(Data extract)
:::

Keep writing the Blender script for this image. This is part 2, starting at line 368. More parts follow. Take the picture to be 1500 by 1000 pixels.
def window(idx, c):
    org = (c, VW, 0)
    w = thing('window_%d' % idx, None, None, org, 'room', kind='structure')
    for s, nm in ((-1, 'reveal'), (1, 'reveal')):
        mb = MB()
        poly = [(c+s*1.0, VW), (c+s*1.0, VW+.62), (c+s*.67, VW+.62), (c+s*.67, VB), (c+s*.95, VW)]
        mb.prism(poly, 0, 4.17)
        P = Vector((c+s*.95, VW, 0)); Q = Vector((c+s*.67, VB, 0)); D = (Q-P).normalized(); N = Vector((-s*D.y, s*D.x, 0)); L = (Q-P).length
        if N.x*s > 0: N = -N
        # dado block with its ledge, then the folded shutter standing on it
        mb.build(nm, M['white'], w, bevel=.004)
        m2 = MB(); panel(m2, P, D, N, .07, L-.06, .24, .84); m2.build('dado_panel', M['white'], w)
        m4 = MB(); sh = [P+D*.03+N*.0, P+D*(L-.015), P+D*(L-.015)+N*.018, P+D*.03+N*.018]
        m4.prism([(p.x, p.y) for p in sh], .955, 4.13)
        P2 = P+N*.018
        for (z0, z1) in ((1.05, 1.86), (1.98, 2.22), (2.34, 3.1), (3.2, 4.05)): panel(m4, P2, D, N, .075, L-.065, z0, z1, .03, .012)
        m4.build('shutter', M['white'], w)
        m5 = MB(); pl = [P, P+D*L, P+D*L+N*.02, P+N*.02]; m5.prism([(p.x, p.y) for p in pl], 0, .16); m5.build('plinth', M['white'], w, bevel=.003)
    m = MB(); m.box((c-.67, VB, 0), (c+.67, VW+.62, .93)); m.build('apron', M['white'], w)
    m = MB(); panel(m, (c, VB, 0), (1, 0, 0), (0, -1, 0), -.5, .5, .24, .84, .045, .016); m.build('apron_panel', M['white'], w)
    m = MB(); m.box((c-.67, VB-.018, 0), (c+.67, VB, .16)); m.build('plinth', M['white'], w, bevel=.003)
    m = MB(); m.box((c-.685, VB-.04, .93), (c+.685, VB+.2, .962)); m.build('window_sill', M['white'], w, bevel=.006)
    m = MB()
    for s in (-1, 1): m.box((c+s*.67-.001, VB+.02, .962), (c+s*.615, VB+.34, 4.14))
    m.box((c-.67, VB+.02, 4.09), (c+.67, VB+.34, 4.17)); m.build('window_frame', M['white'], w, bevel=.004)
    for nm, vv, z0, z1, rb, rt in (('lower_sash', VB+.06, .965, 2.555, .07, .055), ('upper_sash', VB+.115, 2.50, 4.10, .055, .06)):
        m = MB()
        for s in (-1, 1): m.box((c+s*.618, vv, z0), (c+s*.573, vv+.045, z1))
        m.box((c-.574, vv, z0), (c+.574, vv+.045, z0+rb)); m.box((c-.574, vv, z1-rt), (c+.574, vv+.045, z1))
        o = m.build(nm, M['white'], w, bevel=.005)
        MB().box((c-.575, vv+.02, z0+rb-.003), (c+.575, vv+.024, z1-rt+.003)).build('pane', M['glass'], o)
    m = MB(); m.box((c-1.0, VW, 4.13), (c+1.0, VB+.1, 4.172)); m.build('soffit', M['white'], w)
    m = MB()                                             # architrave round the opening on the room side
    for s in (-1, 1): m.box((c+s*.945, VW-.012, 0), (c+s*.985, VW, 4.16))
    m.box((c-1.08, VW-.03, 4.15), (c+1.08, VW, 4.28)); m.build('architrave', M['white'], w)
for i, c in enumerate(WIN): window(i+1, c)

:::

(Do this) Write each line above out exactly.

(Final result)
Keep writing the Blender script for this image. This is part 2, starting at line 368. More parts follow. Take the picture to be 1500 by 1000 pixels.
def window(idx, c):
    org = (c, VW, 0)
    w = thing('window_%d' % idx, None, None, org, 'room', kind='structure')
    for s, nm in ((-1, 'reveal'), (1, 'reveal')):
        mb = MB()
        poly = [(c+s*1.0, VW), (c+s*1.0, VW+.62), (c+s*.67, VW+.62), (c+s*.67, VB), (c+s*.95, VW)]
        mb.prism(poly, 0, 4.17)
        P = Vector((c+s*.95, VW, 0)); Q = Vector((c+s*.67, VB, 0)); D = (Q-P).normalized(); N = Vector((-s*D.y, s*D.x, 0)); L = (Q-P).length
        if N.x*s > 0: N = -N
        # dado block with its ledge, then the folded shutter standing on it
        mb.build(nm, M['white'], w, bevel=.004)
        m2 = MB(); panel(m2, P, D, N, .07, L-.06, .24, .84); m2.build('dado_panel', M['white'], w)
        m4 = MB(); sh = [P+D*.03+N*.0, P+D*(L-.015), P+D*(L-.015)+N*.018, P+D*.03+N*.018]
        m4.prism([(p.x, p.y) for p in sh], .955, 4.13)
        P2 = P+N*.018
        for (z0, z1) in ((1.05, 1.86), (1.98, 2.22), (2.34, 3.1), (3.2, 4.05)): panel(m4, P2, D, N, .075, L-.065, z0, z1, .03, .012)
        m4.build('shutter', M['white'], w)
        m5 = MB(); pl = [P, P+D*L, P+D*L+N*.02, P+N*.02]; m5.prism([(p.x, p.y) for p in pl], 0, .16); m5.build('plinth', M['white'], w, bevel=.003)
    m = MB(); m.box((c-.67, VB, 0), (c+.67, VW+.62, .93)); m.build('apron', M['white'], w)
    m = MB(); panel(m, (c, VB, 0), (1, 0, 0), (0, -1, 0), -.5, .5, .24, .84, .045, .016); m.build('apron_panel', M['white'], w)
    m = MB(); m.box((c-.67, VB-.018, 0), (c+.67, VB, .16)); m.build('plinth', M['white'], w, bevel=.003)
    m = MB(); m.box((c-.685, VB-.04, .93), (c+.685, VB+.2, .962)); m.build('window_sill', M['white'], w, bevel=.006)
    m = MB()
    for s in (-1, 1): m.box((c+s*.67-.001, VB+.02, .962), (c+s*.615, VB+.34, 4.14))
    m.box((c-.67, VB+.02, 4.09), (c+.67, VB+.34, 4.17)); m.build('window_frame', M['white'], w, bevel=.004)
    for nm, vv, z0, z1, rb, rt in (('lower_sash', VB+.06, .965, 2.555, .07, .055), ('upper_sash', VB+.115, 2.50, 4.10, .055, .06)):
        m = MB()
        for s in (-1, 1): m.box((c+s*.618, vv, z0), (c+s*.573, vv+.045, z1))
        m.box((c-.574, vv, z0), (c+.574, vv+.045, z0+rb)); m.box((c-.574, vv, z1-rt), (c+.574, vv+.045, z1))
        o = m.build(nm, M['white'], w, bevel=.005)
        MB().box((c-.575, vv+.02, z0+rb-.003), (c+.575, vv+.024, z1-rt+.003)).build('pane', M['glass'], o)
    m = MB(); m.box((c-1.0, VW, 4.13), (c+1.0, VB+.1, 4.172)); m.build('soffit', M['white'], w)
    m = MB()                                             # architrave round the opening on the room side
    for s in (-1, 1): m.box((c+s*.945, VW-.012, 0), (c+s*.985, VW, 4.16))
    m.box((c-1.08, VW-.03, 4.15), (c+1.08, VW, 4.28)); m.build('architrave', M['white'], w)
for i, c in enumerate(WIN): window(i+1, c)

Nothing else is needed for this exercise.